Masyarakat urban memang sengaja melampiaskan semua hasrat dirinya seolah-olah besok mereka tak akan menemuinya lagi. Terburu-buru mereguk semua kesejukan dan kenikmatan hidup selagi mampu dilakukan.
Terakhir tentang sikap konsumptif masyarakat urban perkotaan. Berbicara tentang kecenderungan konsumerisme ini saya ingin mengutip kalimat Iwan Fals.
Berjalan di situ di pusat pertokoan
Melihat barang-barang yang jenisnya beraneka ragam
Cari apa di sana, tentu tersedia
Asal uang di kantong cukup, tentu tak jadi soal
“Shopping.. Shopping.. Shopping… Banyak discount lho? Yuk, buruan..”

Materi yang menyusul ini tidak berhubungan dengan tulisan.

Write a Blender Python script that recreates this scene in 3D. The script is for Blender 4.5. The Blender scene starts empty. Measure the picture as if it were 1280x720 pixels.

Saya akan mulai dari proses pembentukan hasrat konsumptif dulu. Keinginan memiliki barang sebenarnya ada dua dasar pijakannya:
1. Ketika barang tersebut kita butuhkan,
2. Ketika barang tersebut kita inginkan
Pada masyrakat urban kecenderungan berbelanja disebabkan oleh gaya hidup. Pertimbangan atas barang yang dibeli tersebut dinginkan atau memang benar dibutuhkan, bukan menjadi faktor penentu keputusan untuk membeli. Apalagi kalau barang/produk yang dijajakan tersebut berulangkali telah diiklankan dalam kotak ajaib, maksud saya televisi, maka jangan ditanya lagi pasti laris manis diserbu masyarakat urban sebagai konsumen setianya. Seakan-akan kalau tidak membelinya akan luntur identitas sebagai ‘orang kota’ dengan ikon Mall-Mall yang menggoda untuk dikunjungi. Shopping Life Style merupakan watak sosial kolektif yang melekat pada diri masyarakat urban perkotaan. Hal ini bisa jadi disebabkan oleh menjamurnya Mall-Mall sebagai ‘Ruang Publik Terbuka’ dengan segala fasilitasnya yang memang dengan sengaja memanjakan mereka, juga bisa disebabkan oleh pergeseran pandangan masyarakat urban atas Pusat Perbelanjaan tadi - Mall-Mall bukan hanya dianggap sebagai tempat transaksi perekonomian saja, tetapi tempat aktualisasi diri masyarakat urban perkotaan. Dampaknya adalah ‘Pemuasan Hasrat Belanja Yang Besar’ untuk semua barang yang dijajakan.
Demikian saudara pandangan saya tentang masyarakat urban. Sekiranya karena keterbatasan pengalaman, ketidaklengkapan pengetahuan ataupun lainnya yang melekat dalam diri saya - sehingga artikel yang saya tulis terkesan dangkal dan butuh pembahasan lebih lanjut, saya dengan rendah hati menyarankan sebaiknya saudara mengkaji ulang (seperti mau melepaskan tanggung-jawab, ya? Hehehe…). Saya hanya disebabkan dorongan alami untuk berbagi, yang menyemangati saya begitu rupa sehingga berani menulis subjek bahasan ini, juga berharap agar memberikan manfaat untuk saudara sekalian.